Refleksi Kuliah Perkembangan Pemikiran Islam (3)



Manusia sebagai Khalifah Allah di Muka Bumi

            Jamak diketahui bahwa manusia merupakan entitas dwi-dimensi yang terdiri dari unsur jasmani dan unsur rohani. Pemilikan manusia atas unsur rohani membuat manusia dapat mengalami pelbagai peristiwa suprarasional seperti menerima ilham, melakukan perenungan abstrak, berintuisi, dan lain sebagainya.

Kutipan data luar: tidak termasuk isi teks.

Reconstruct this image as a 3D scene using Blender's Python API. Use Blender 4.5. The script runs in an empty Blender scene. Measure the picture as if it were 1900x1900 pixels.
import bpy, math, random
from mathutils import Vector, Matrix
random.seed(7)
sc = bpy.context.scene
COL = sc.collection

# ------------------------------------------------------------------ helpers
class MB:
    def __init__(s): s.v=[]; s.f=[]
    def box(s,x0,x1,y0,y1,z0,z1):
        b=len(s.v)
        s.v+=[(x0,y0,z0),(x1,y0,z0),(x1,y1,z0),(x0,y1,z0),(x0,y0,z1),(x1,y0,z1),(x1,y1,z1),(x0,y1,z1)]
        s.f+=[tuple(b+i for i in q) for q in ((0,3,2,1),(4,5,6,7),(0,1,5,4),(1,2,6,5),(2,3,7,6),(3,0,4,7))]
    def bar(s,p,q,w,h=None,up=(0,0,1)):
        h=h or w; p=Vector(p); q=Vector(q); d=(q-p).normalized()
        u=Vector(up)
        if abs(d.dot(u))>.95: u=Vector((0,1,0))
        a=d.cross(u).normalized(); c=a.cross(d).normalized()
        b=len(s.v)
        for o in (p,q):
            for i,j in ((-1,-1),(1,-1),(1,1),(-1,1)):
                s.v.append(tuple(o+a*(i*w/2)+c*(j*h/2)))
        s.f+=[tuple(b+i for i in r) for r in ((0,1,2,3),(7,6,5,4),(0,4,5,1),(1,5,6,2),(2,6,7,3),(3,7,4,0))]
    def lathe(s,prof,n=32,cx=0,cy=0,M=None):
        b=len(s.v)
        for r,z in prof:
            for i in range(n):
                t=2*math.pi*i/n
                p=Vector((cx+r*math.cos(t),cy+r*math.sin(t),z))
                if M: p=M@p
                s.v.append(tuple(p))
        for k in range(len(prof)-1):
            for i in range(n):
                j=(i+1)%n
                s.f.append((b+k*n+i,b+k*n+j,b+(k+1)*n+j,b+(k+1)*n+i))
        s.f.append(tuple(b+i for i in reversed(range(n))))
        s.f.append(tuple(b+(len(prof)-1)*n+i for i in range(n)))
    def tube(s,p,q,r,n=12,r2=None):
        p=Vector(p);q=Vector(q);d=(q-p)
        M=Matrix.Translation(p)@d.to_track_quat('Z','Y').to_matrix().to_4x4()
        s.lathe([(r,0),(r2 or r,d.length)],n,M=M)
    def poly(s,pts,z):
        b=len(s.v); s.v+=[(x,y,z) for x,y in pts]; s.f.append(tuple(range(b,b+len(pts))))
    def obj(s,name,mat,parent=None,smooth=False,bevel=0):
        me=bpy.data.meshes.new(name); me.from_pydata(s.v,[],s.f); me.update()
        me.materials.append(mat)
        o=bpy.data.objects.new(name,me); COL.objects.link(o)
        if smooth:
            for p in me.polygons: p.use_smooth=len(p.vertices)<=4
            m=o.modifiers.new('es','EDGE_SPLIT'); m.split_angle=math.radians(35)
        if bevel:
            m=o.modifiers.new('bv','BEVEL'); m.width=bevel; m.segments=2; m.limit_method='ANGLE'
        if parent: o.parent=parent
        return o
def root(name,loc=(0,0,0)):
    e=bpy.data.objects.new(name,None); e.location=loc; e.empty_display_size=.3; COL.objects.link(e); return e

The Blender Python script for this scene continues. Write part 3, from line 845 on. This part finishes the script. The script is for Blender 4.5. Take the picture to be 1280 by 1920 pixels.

            Keistimewaan inilah yang menjadikan manusia sebagai khalifah Allah di muka bumi. Sebagaimana yang dikatakan oleh Jalaluddin ar-Rumi bahwa manusia dipandang sebagai tujuan akhir (ultimate goal) dari penciptaan alam semesta. Manusia yang paripurnalah yang menjadi tujuan akhir penciptaan, dimana manifestasi konkretnya terwakili oleh Nabi Muhammad SAW.

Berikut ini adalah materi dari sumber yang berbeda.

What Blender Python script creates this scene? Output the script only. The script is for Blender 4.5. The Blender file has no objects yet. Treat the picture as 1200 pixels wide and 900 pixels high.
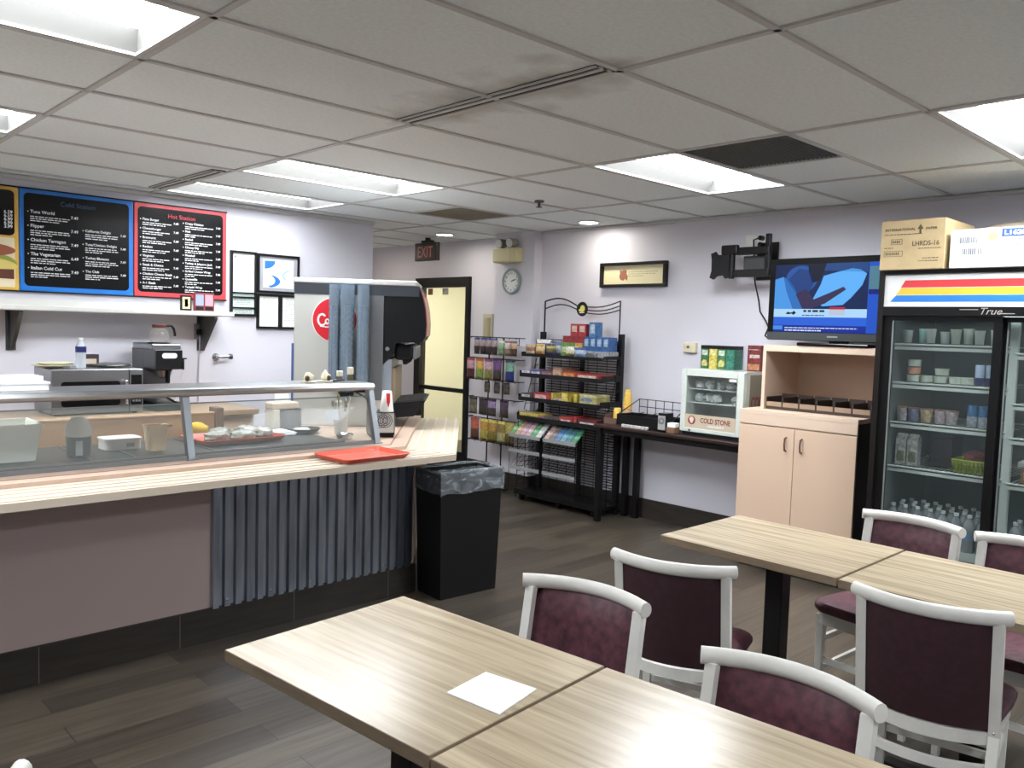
import bpy, bmesh, math, random
from mathutils import Vector, Matrix
random.seed(7)
PI = math.pi
EXPO = .4
COL = bpy.context.scene.collection

# ------------------------------------------------------------------ materials
def lin(c):
    return tuple(((v/255)/12.92 if v/255 <= .04045 else ((v/255+.055)/1.055)**2.4) for v in c)
MATS = {}
def M(name, rgb, rough=.55, metal=0., emit=0., noise=0., nscale=40., bump=0., bscale=200., spec=.5, alpha=1., coat=0., stretch=(1, 1, 1)):
    if name in MATS: return MATS[name]
    m = bpy.data.materials.new(name); m.use_nodes = True
    nt = m.node_tree; b = nt.nodes['Principled BSDF']
    if max(rgb) < 48 and not emit: rgb = tuple(v*.55 for v in rgb); spec = min(spec, .32)
    c = lin(rgb)
    b.inputs['Base Color'].default_value = (*c, 1)
    b.inputs['Roughness'].default_value = rough
    b.inputs['Metallic'].default_value = metal
    b.inputs['Specular IOR Level'].default_value = spec
    b.inputs['Coat Weight'].default_value = coat
    if alpha < 1: b.inputs['Alpha'].default_value = alpha
    if emit:
        b.inputs['Emission Color'].default_value = (*c, 1); b.inputs['Emission Strength'].default_value = emit
    if noise or bump:
        tc = nt.nodes.new('ShaderNodeTexCoord'); mp = nt.nodes.new('ShaderNodeMapping')
        mp.inputs['Scale'].default_value = stretch
        nt.links.new(tc.outputs['Object'], mp.inputs['Vector'])
    if noise:
        n = nt.nodes.new('ShaderNodeTexNoise'); n.inputs['Scale'].default_value = nscale; n.inputs['Detail'].default_value = 5
        r = nt.nodes.new('ShaderNodeValToRGB')
        r.color_ramp.elements[0].position = .3; r.color_ramp.elements[1].position = .7
        r.color_ramp.elements[0].color = (*[x*(1-noise) for x in c], 1)
        r.color_ramp.elements[1].color = (*[min(1, x*(1+noise)) for x in c], 1)
        nt.links.new(mp.outputs['Vector'], n.inputs['Vector']); nt.links.new(n.outputs['Fac'], r.inputs['Fac'])
        nt.links.new(r.outputs['Color'], b.inputs['Base Color'])
    if bump:
        n2 = nt.nodes.new('ShaderNodeTexNoise'); n2.inputs['Scale'].default_value = bscale; n2.inputs['Detail'].default_value = 4
        bp = nt.nodes.new('ShaderNodeBump'); bp.inputs['Strength'].default_value = bump; bp.inputs['Distance'].default_value = .004
        nt.links.new(mp.outputs['Vector'], n2.inputs['Vector']); nt.links.new(n2.outputs['Fac'], bp.inputs['Height'])
        nt.links.new(bp.outputs['Normal'], b.inputs['Normal'])
    MATS[name] = m; return m

def glassy(name, rgb, clear, rough=.03, tint=.2, ior=1.4, wrinkle=0.):
    """thin pane: mostly clear, a little haze, and a fresnel reflection"""
    if name in MATS: return MATS[name]
    m = bpy.data.materials.new(name); m.use_nodes = True; nt = m.node_tree; nt.nodes.clear()
    out = nt.nodes.new('ShaderNodeOutputMaterial'); t = nt.nodes.new('ShaderNodeBsdfTransparent')
    p = nt.nodes.new('ShaderNodeBsdfDiffuse'); g = nt.nodes.new('ShaderNodeBsdfGlossy')
    m1 = nt.nodes.new('ShaderNodeMixShader'); m2 = nt.nodes.new('ShaderNodeMixShader'); fr = nt.nodes.new('ShaderNodeFresnel')
    fr.inputs['IOR'].default_value = ior; m1.inputs[0].default_value = 1-clear
    t.inputs['Color'].default_value = (*[1-tint+tint*x for x in lin(rgb)], 1)
    p.inputs['Color'].default_value = (*lin(rgb), 1); g.inputs['Roughness'].default_value = rough; g.inputs['Color'].default_value = (.9, .9, .9, 1)
    nt.links.new(t.outputs[0], m1.inputs[1]); nt.links.new(p.outputs[0], m1.inputs[2])
    if wrinkle:
        tc = nt.nodes.new('ShaderNodeTexCoord'); mp = nt.nodes.new('ShaderNodeMapping'); mp.inputs['Scale'].default_value = (5, 5, 9); mp.inputs['Rotation'].default_value = (.3, .5, 0)
        nz = nt.nodes.new('ShaderNodeTexNoise'); nz.inputs['Scale'].default_value = 2.2; nz.inputs['Detail'].default_value = 3; nz.inputs['Distortion'].default_value = 1.5
        mr = nt.nodes.new('ShaderNodeMapRange'); mr.inputs['From Min'].default_value = .42; mr.inputs['From Max'].default_value = .68; mr.inputs['To Min'].default_value = 1-clear; mr.inputs['To Max'].default_value = wrinkle
        nt.links.new(tc.outputs['Object'], mp.inputs['Vector']); nt.links.new(mp.outputs['Vector'], nz.inputs['Vector']); nt.links.new(nz.outputs['Fac'], mr.inputs['Value']); nt.links.new(mr.outputs['Result'], m1.inputs[0])
    ge = nt.nodes.new('ShaderNodeNewGeometry'); sb = nt.nodes.new('ShaderNodeMath'); sb.operation = 'SUBTRACT'; sb.use_clamp = True
    nt.links.new(fr.outputs[0], sb.inputs[0]); nt.links.new(ge.outputs['Backfacing'], sb.inputs[1])
    nt.links.new(sb.outputs[0], m2.inputs[0]); nt.links.new(m1.outputs[0], m2.inputs[1]); nt.links.new(g.outputs[0], m2.inputs[2]); nt.links.new(m2.outputs[0], out.inputs[0])
    MATS[name] = m; return m

def plank_mat(name, c1, c2, cm, w, h, rough, along_x=True, grain=.35):
    m = bpy.data.materials.new(name); m.use_nodes = True; nt = m.node_tree; b = nt.nodes['Principled BSDF']
    tc = nt.nodes.new('ShaderNodeTexCoord')
    br = nt.nodes.new('ShaderNodeTexBrick'); br.offset = .37; br.offset_frequency = 2
    br.inputs['Scale'].default_value = 1; br.inputs['Brick Width'].default_value = w; br.inputs['Row Height'].default_value = h
    br.inputs['Mortar Size'].default_value = .0025; br.inputs['Mortar Smooth'].default_value = .2
    br.inputs['Color1'].default_value = (*lin(c1), 1); br.inputs['Color2'].default_value = (*lin(c2), 1); br.inputs['Mortar'].default_value = (*lin(cm), 1)
    nt.links.new(tc.outputs['Object'], br.inputs['Vector'])
    mp = nt.nodes.new('ShaderNodeMapping'); mp.inputs['Scale'].default_value = (1.6, 26, 26) if along_x else (26, 1.6, 26)
    n = nt.nodes.new('ShaderNodeTexNoise'); n.inputs['Scale'].default_value = 1.4; n.inputs['Detail'].default_value = 6
    nt.links.new(tc.outputs['Object'], mp.inputs['Vector']); nt.links.new(mp.outputs['Vector'], n.inputs['Vector'])
    r = nt.nodes.new('ShaderNodeMapRange'); r.inputs['From Min'].default_value = .25; r.inputs['From Max'].default_value = .75
    r.inputs['To Min'].default_value = 1-grain; r.inputs['To Max'].default_value = 1+grain
    nt.links.new(n.outputs['Fac'], r.inputs['Value'])
    mul = nt.nodes.new('ShaderNodeVectorMath'); mul.operation = 'SCALE'
    nt.links.new(br.outputs['Color'], mul.inputs[0]); nt.links.new(r.outputs['Result'], mul.inputs['Scale'])
    nt.links.new(mul.outputs[0], b.inputs['Base Color'])
    b.inputs['Roughness'].default_value = rough
    bp = nt.nodes.new('ShaderNodeBump'); bp.inputs['Strength'].default_value = .15; bp.inputs['Distance'].default_value = .002
    nt.links.new(br.outputs['Fac'], bp.inputs['Height']); bp.invert = True
    nt.links.new(bp.outputs['Normal'], b.inputs['Normal'])
    MATS[name] = m; return m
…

            Dikatakan oleh Mulyadhi Kartanegara dalam bukunya “Nalar Religius: Memahami Hakikat Tuhan, Alam, dan Manusia” bahwa manusia yang berstatus sebagai khalifah-Nya dikarunia dengan dua buah hadiah yang sangat istimewa, “kebebasan” dan “ilmu pengetahuan”. Karena roh manusia memiliki sumber ruhani, maka ia tidak sepenuhnya tunduk pada hukum yang berlaku di alam fisik. Maka dari itu Allah memberikan manusia kebebasan terbatas untuk memilih perbuatannya secara sadar. Tak heran Allah tak menghukumi tindakan manusia yang didasari atas paksaan yang berasal dari luar dirinya, contoh Muslim yang terpaksa menyatakan murtad secara lisan namun hatinya masih iman pada Allah karena jika tidak demikian maka nyawanya akan terancam (dibunuh).

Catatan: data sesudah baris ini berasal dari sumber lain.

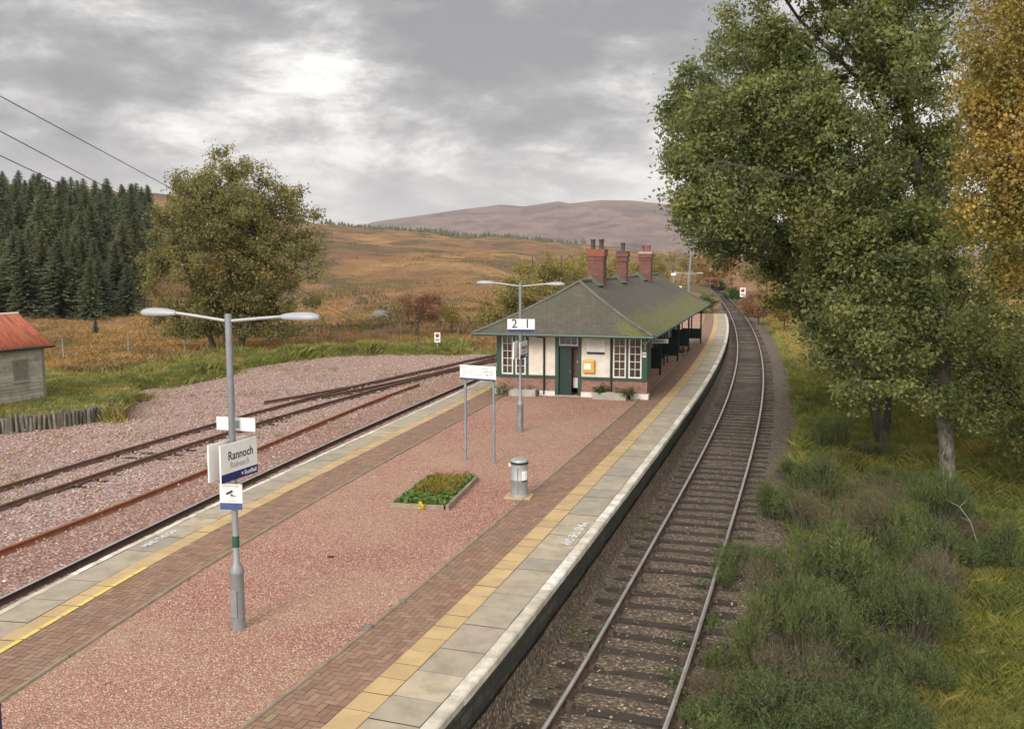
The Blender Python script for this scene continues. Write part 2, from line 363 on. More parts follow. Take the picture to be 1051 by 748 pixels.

            Manusia berstatus khalifah yang terkenal tidak hanya di bumi melainkan juga di langit inilah yang mengemban amanat dan tugas untuk mendampingi manusia yang belum sempurna sisi kemanusiaannya, seperti pemimpin yang suka berbuat dzalim pada rakyatnya, pejabat yang semena-mena memakan uang rakyat, dan manusia-manusia yang pada dirinya masih melekat sifat-sifat binatang. Hal ini didukung oleh argumen Ibnu al-‘Arabi yang mengemukakan bahwa dalam diri manusia terdapat tabiat-tabiat alamiah seperti sifat-sifat binatang pemangsa, binatang buas, setan, dan sifat-sifat malaikat. Masing-masing potensi tersebut dapat terbentuk dengan cara yang berbeda-beda. Sebagai entitas yang diberi kebebasan untuk ber-ikhtiar dan diberi keleluasaan untuk mencari ilmu pengetahuan, manusia dapat mengubah nasibnya atas kehendak Allah, akan tetap pada takdir Allah yang semula atau berpindah ke takdir lain yang bisa jadi lebih baik. Wallahu a’lam bishshowab.